Oui, je pense que c'est un sentiment universel. L'herbe est toujours plus verte ailleurs, et je crois que nous sommes toujours plus excités par ce que les autres pays ont à offrir, parce que ce qu'ils font, et les systèmes dans lesquels ils le font, nous sont moins familiers.

Les films suisses ont parfois de la peine à entrer dans les compétitions officielles des festivals principaux. À quoi est-ce dû, selon vous ?
Les gros festivals ont tendance à dépendre des réalisateurs célèbres, des marques, en quelque sorte. Mais cette célébrité se construit notamment grâce à une présence en festival ! Donc quand les festivals arrêtent de prendre des risques avec des réalisateurs moins connus, le club rétrécit. La Suisse se trouve peut-être dans cette situation paradoxale, le serpent se mord la queue.

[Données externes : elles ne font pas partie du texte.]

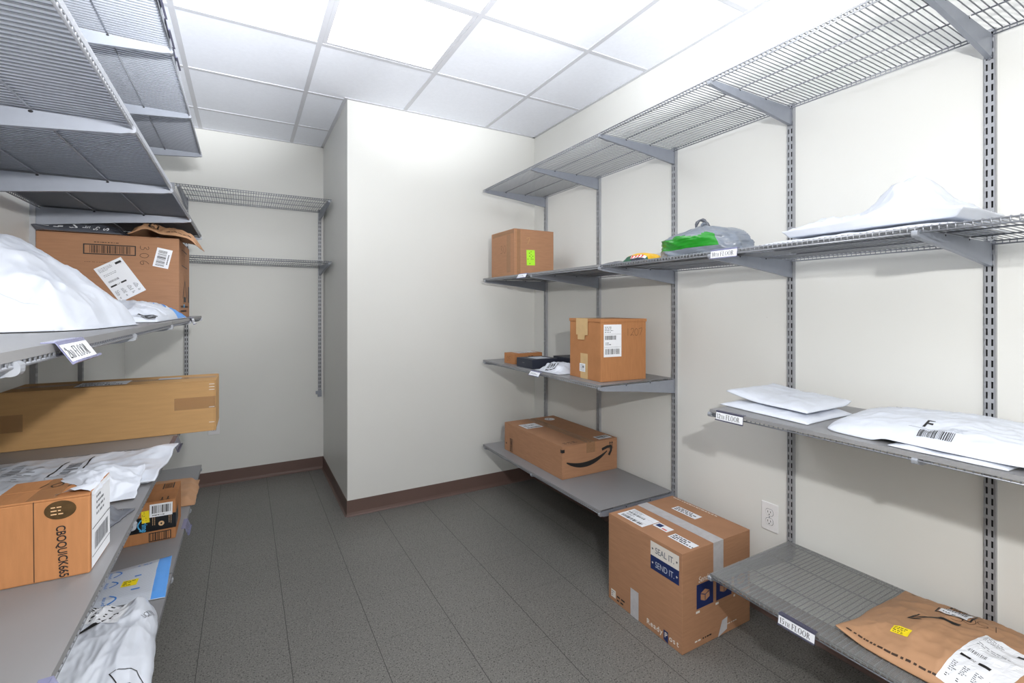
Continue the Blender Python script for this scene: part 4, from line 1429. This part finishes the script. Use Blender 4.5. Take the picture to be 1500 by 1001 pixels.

Les questions et les réponses ont été échangées par écrit et en anglais. 

 

Repères biographiques

Basé à Londres, Guy Lodge a grandi entre les Etats-Unis et l’Afrique du Sud, où il a étudié la théorie du cinéma ainsi que la littérature française. Critique indépendant, il s’est également formé à l’écriture de scénario au sein de la London Film School. Bon connaisseur de la scène indépendante européenne, à 33 ans, il est présent dans la plupart des festivals importants. En plus de son activité de journaliste indépendant pour « The Observer », « The Guardian » et « Time Out », il est, depuis 2011, critique au sein de la publication destinée aux professionnels du cinéma, « Variety ». C’est avec cette casquette qu’il se rend chaque année aux festivals du film de Locarno, de Venise ou encore à Karlovy Vary, l’occasion pour lui de découvrir des films suisses dans un environnement international. Cette année, il a notamment écrit sur « Aloys », de Tobias Nölle, « Marija », de Michael Koch et « Moka » de Frédéric Mermoud. Il a également participé au Rendez-vous du cinéma suisse, la table ronde organisée par Swiss Films, aux côtés de Carmen Gray (« The Guardian », « Screen ») et d’Eric Kohn (« Indiewire »), durant laquelle les trois critiques ont discuté des forces du cinéma suisse et de son identité au sein d’une production indépendante toujours plus vivace et compétitive.